Figure out how to get trains to operate everywhere instead of only on fixed routes, and then this comparison will be valid. Until then you're talking about two (more, really) different use cases with a minimal amount of overlap.

So at the very least we will need buses, and a lot of them, to feed the areas where it't uneconomical or otherwise unfeasible to run rails. Do the environmental math on that -- how full does a bus need to be before the pollution per passenger is better than a compact car with one passenger? How about a compact car with four passengers? Public transit would need a fundamental change in approach.

And of course this is only talking about people. Always lost in this conversation is that moving humans from place to place is just one use case.


> You can solve almost all of those problems more easily by improving road design with knowledge we already have.

Sure, to some extent. The knowledge we already have about how to prevent e.g. cars killing children, pedestrians, and cyclists is that you slow them down (and separate them which also typically involves taking space from cars to make room). But as seen above in this thread, that kind of thing meets opposition from people who say you're "making good things in life shittier".

> the areas where it't uneconomical or otherwise unfeasible to run rails.

If you've never done this, I suggest taking a look at old maps of the US's passenger rail network. We had a lot more rail in the past than we do now.


> improving road design with knowledge we already have.

Smaller roads with fewer lanes and lower speeds are very unpopular among car enthusiasts.

> Figure out how to get trains to operate everywhere instead of only on fixed routes

Cars can't operate everywhere so this is a unrealistic requirement in the first place.

> Do the environmental math on that -- how full does a bus need to be before the pollution per passenger is better than a compact car with one passenger? How about a compact car with four passengers?

Assuming a 1 person/car with a average 19mpg, and a average bus 6.2mpg, you need 3.06 people on a bus before it breaks even.

If you can have 4 people on a compact car with four passengers, you can have a bus with 3 people on it.
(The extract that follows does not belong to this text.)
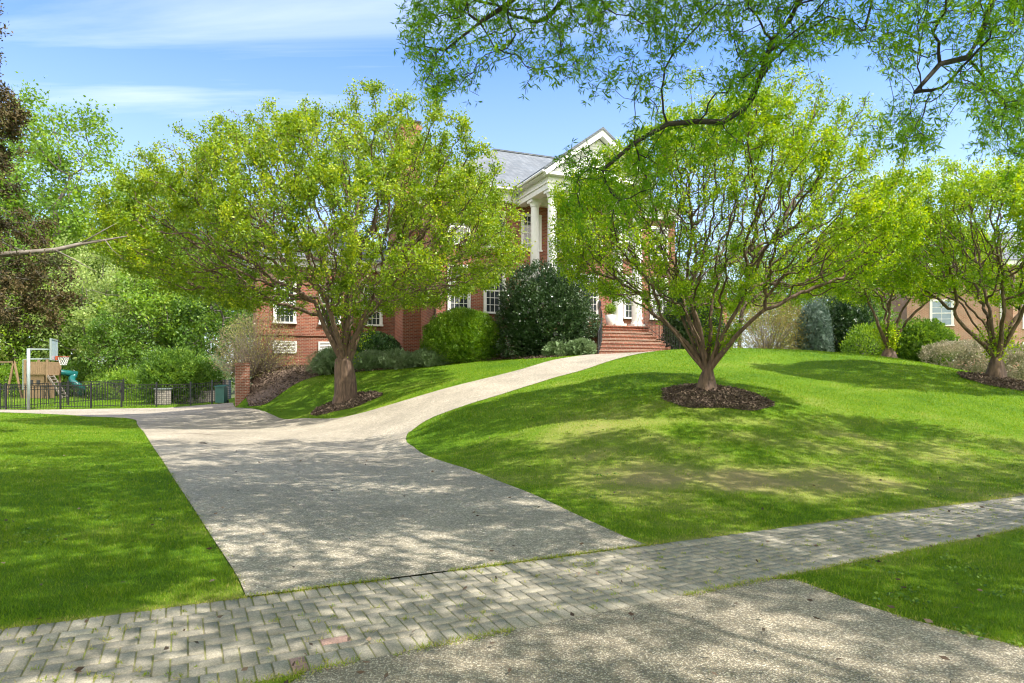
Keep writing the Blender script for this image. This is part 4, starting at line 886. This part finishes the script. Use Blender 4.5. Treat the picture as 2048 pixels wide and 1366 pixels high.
b = MB(); b.box(9.81, 15.45, 5.85, 12.15, 7.0, 7.3); b.box(9.81, 15.65, 5.65, 12.35, 7.304, 7.42); hb(b, 'wing_cornice', M['white'])
hb(hip(9.0, 15.7, 5.6, 12.4, 7.425, 9.6), 'wing_roof', M['roof'])
# chimney
b = MB(); b.box(-5.06, -4.13, 6.1, 7.9, 1.0, 14.2); b.box(-5.12, -4.07, 6.04, 7.96, 14.2, 14.45); b.box(-5.0, -4.2, 6.2, 7.8, 14.45, 14.6); hb(b, 'chimney', M['brick'])
b = MB(); b.box(-5.1, -4.09, 6.06, 7.94, 14.604, 14.68); hb(b, 'chimney_cap', M['metal_black'])
# portico roof, beams and pediment
b = MB(); zr = 13.1; ze = 10.97; uc = 2.84
for sgn in (-1, 1):
    e = uc + sgn * 3.02; b.prism([(uc, -.3, zr), (e, -.3, ze - .08), (e, -.3, ze + .04), (uc, -.3, zr + .12)], (0, 6.6, 0))
hb(b, 'portico_roof', M['roof'])
b = MB()
for sgn in (-1, 1):
    e = uc + sgn * 2.98; b.prism([(uc, -.26, zr - .002), (e, -.26, ze - .085), (e - sgn * .1, -.26, ze - .27), (uc, -.26, zr - .3)], (0, .34, 0))
hb(b, 'rake_board', M['white'])
hb(MB().prism([(.3, .09, 10.9), (5.38, .09, 10.9), (uc, .09, 12.75)], (0, .15, 0)), 'pediment', M['white'])
b = MB()
for i in range(12):
    z = 11.0 + i * .14; w = (12.75 - z) / 1.85 * 2.54 - .1
    if w > .1: b.prism([(uc - w, .088, z), (uc - w, .06, z), (uc - w, .088, z + .1)], (2 * w, 0, 0))
hb(b, 'pediment_clapboard', M['white'])
b = MB(); b.box(.2, 5.48, .12, .62, 10.2, 10.76); b.box(.2, .7, .622, 3.758, 10.2, 10.76); b.box(4.98, 5.48, .622, 3.758, 10.2, 10.76); b.box(-.12, 5.8, -.2, 3.5, 10.764, 10.9)
b.box(.14, 5.54, .06, .118, 10.45, 10.52); b.box(.14, .198, .12, 3.75, 10.45, 10.52); hb(b, 'entablature', M['white'])
b = MB(); b.tube([(-.2, -.28, 10.86), (-.2, 3.3, 10.86)], .06, 6); b.tube([(-4.6, 3.28, 10.9), (-.2, 3.28, 10.9)], .06, 6); hb(b, 'gutter', M['white'])
for u, d in ((.55, .4), (1.6, .4), (4.05, .4), (5.1, .4), (.55, 2.3), (5.1, 2.3)):
    b = MB(); b.box(u - .3, u + .3, d - .3, d + .3, 4.072, 4.17); b.tube([(u, d, 4.17), (u, d, 4.28)], [.29, .26], 24); n = 10
    b.tube([(u, d, 4.28 + (9.86 - 4.28) * i / n) for i in range(n + 1)], [.235 - .04 * (i / n) ** 1.6 for i in range(n + 1)], 24); b.tube([(u, d, 9.86), (u, d, 9.93), (u, d, 10.06)], [.22, .23, .28], 24); b.box(u - .3, u + .3, d - .28, d + .28, 10.06, 10.198)
    hb(b, 'column', M['white'])
def window(u, d, z0, z1, w=.95, nx=4, ny=6, parent=house, zb=HB, glass='glass', arch=False):
    """frame stands proud of the wall at depth d, facing -y"""
    f = MB(); t = .11
    f.box(u - w / 2 - t, u - w / 2, d - .07, d - .003, z0, z1); f.box(u + w / 2, u + w / 2 + t, d - .07, d - .003, z0, z1); f.box(u - w / 2 - t, u + w / 2 + t, d - .08, d - .003, z1, z1 + .14); f.box(u - w / 2 - t - .03, u + w / 2 + t + .03, d - .12, d - .003, z0 - .09, z0)
    zm = (z0 + z1) / 2; f.box(u - w / 2, u + w / 2, d - .055, d - .02, zm - .03, zm + .03); f.box(u - w / 2, u - w / 2 + .05, d - .052, d - .02, z0, z1); f.box(u + w / 2 - .05, u + w / 2, d - .052, d - .02, z0, z1)
    for i in range(1, nx): x = u - w / 2 + w * i / nx; f.box(x - .012, x + .012, d - .045, d - .02, z0, z1)
    for j in range(1, ny): z = z0 + (z1 - z0) * j / ny; f.box(u - w / 2, u + w / 2, d - .043, d - .022, z - .012, z + .012)
    win = f.build('window', M['white'], parent, dz=zb); p = MB().box(u - w / 2 + .002, u + w / 2 - .002, d - .03, d - .004, z0 + .002, z1 - .002).build('pane', M[glass], win, dz=zb); return win
for u in (-6.2, -8.36, -10.57): window(u, 8.2, 4.4, 6.35, .88)
for u in (-2.85, -1.0, 7.0, 8.7): window(u, 3.76, 4.85, 6.95, .95); window(u, 3.76, 8.1, 9.75, .95)
for u in (1.0, 4.35): window(u, 3.76, 4.75, 6.9, .9)
for u in (1.0, 2.84, 4.6): window(u, 3.76, 8.1, 9.75, .9)
for u in (11.2, 14.2): window(u, 6.0, 4.6, 6.3, .9)
d_ = MB().box(2.3, 3.38, 3.7, 3.757, 4.075, 6.3); door = hb(d_, 'door', M['blue']); b = MB(); b.tube([(3.2, 3.66, 5.1), (3.2, 3.7, 5.1)], .035, 8); hb(b, 'handle', M['pole'], door)
b = MB(); b.box(2.12, 2.297, 3.6, 3.757, 4.075, 6.5); b.box(3.383, 3.56, 3.6, 3.757, 4.075, 6.5); b.box(2.05, 3.63, 3.56, 3.757, 6.503, 6.8); hb(b, 'door_surround', M['white'])
for u in (-6.2, -8.36, -10.57):
    f = MB(); f.box(u - .58, u + .58, 8.15, 8.198, 2.82, 2.9); f.box(u - .58, u + .58, 8.15, 8.198, 3.36, 3.44); f.box(u - .58, u - .5, 8.15, 8.198, 2.9, 3.36); f.box(u + .5, u + .58, 8.15, 8.198, 2.9, 3.36)
    for j in range(6): z = 2.92 + j * .075; f.prism([(u - .5, 8.155, z), (u - .5, 8.19, z + .035), (u - .5, 8.19, z + .05), (u - .5, 8.155, z + .015)], (1.0, 0, 0))
    hb(f, 'louvre_vent', M['white'])
f = MB(); f.box(-.95, .35, 3.72, 3.757, 2.75, 2.85); f.box(-.95, .35, 3.72, 3.757, 3.3, 3.38)
for j in range(5): f.box(-.9, .3, 3.73, 3.757, 2.88 + j * .085, 2.92 + j * .085)
hb(f, 'louvre_vent', M['white'])
b = MB(); b.tube([(-4.05, 3.68, 3.1), (-4.05, 3.68, 10.2)], .05, 6); hb(b, 'downspout', plain('brown_metal', (.07, .03, .025), (.08, .04, .03), .5))
b = MB(); b.box(5.62 - .75, 5.62 - .63, 3.6, 3.75, 5.35, 5.6); b.beam((4.93, 3.75, 5.62), (4.93, 3.66, 5.68), .03); b.tube([(4.93, 3.68, 5.6), (4.93, 3.68, 5.7)], [.09, .01], 6); hb(b, 'wall_lantern', M['metal_black'])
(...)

The fixed costs of public transport options, given the significant investment of public money that they tend to represent, are not zero either. The marginal cost of a journey is far more salient to whether a given option is preferable to any given person. Traffic jams are an extremely variable issue and I would argue are directly analogous to being crammed onto a delayed train with a thousand other people who can barely move - that is, essentially a rush hour problem that is more about throughput and the madness of commuting than it is about any particular specific form of transport.

Also note that your other examples violate my overarching point which is that they're about externalities. They don't represent advantages to the users' near term needs/desires, and in the case of my personal feelings about cyclists are actively in opposition, so they're almost always going to be fighting an uphill battle for mass acceptance.


> Traffic jams are an extremely variable issue

Variable? A single line of rail moves more people per hour that 6 lanes of highway - that's just physics.

Average speed of London traffic is 10 km/h while the new Elizabeth Line wooshes past at 90 km/h. It can cross London before your car gets 1/3 of the way.

A crowded train still moves at 90 km/h. Your car in a jam is personally comfortable (unless you need to take a piss), but doesnt move anywhere.

The idea that cars are comparable to public transport in situations of gridlock is preposterous.